2.4.1 Terminal Velocity

In practice, a falling object experiences other forces besides the gravitational pull mg. This is especially so if the object is very light, or very bulky, or has reached sufficiently high speed such that air resistance R is no longer negligibly small (compared to gravitational pull).

With air resistance, the object will not be a free falling at a constant acceleration of 9.81 m s^-2.

$\begin{aligned}{{F}_{{net}}}&=mg-R\\a&=\frac{{{{F}_{{net}}}}}{m}=\frac{{mg-R}}{m}=g-\frac{R}{m}\text{ }\Rightarrow \text{ }a<g\end{aligned}$

Notice that while the downward weight is fixed, the upward air resistance increases with the velocity. As a result, as the object gains speed, air resistance increases continuously → net force decreases continuously → acceleration decreases continuously.

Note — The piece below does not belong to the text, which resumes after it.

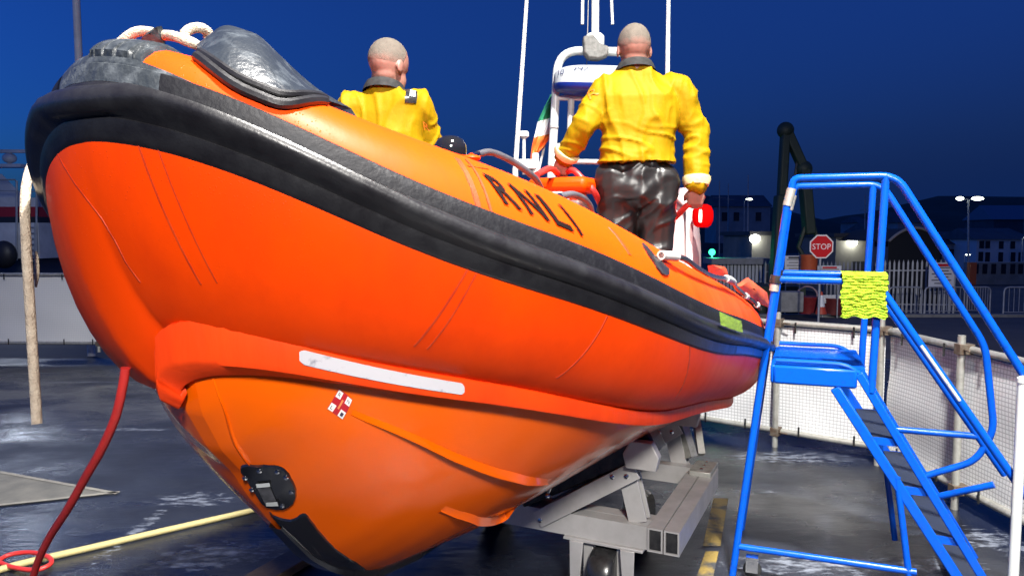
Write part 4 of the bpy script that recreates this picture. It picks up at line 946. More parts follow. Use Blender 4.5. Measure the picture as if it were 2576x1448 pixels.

At a sufficiently high speed, air resistance matches weight → net force is zero → acceleration becomes zero! The object has reached its terminal velocity!

The a-t, v-t and s-t graphs (↓ +ve sign convention) of such a motion are as follow:

a-t graph

The a-t graph is a curve that starts at 9.81 m s^-2 and decreases towards zero asymptotically.
As discussed earlier, this is due to increasing air resistance causing the net force to decrease with time.
Note that $a=g$ at $t=0$ . This is because at this instant, the object’s velocity is still zero, meaning there is no air resistance, and the resultant acceleration is g.

v-t graph

the v-t graph is a curve that starts from zero and increases towards the terminal velocity v_t asymptotically.
Since the gradient of a v-t graph corresponds to the acceleration, it is steepest at $t=0$ and becomes flatter and flatter as the acceleration decreases towards zero asymptotically.
Note that the gradient at $t=0$ is equal to 9.81 m s^-2. This is because at the initial point, the object’s velocity is still zero, meaning there is no air resistance, and the resultant acceleration is g.

s-t graph

the s-t graph begins as a quadratic curve but eventually approaches a straight line.
Since the gradient of the s-t graph corresponds to the velocity, its gradient starts off completely horizontal (because $u=0$ ), becomes steeper and steeper as the velocity increases, but eventually stops steepening to become a straight line (because $v={{v}_{t}}$ ).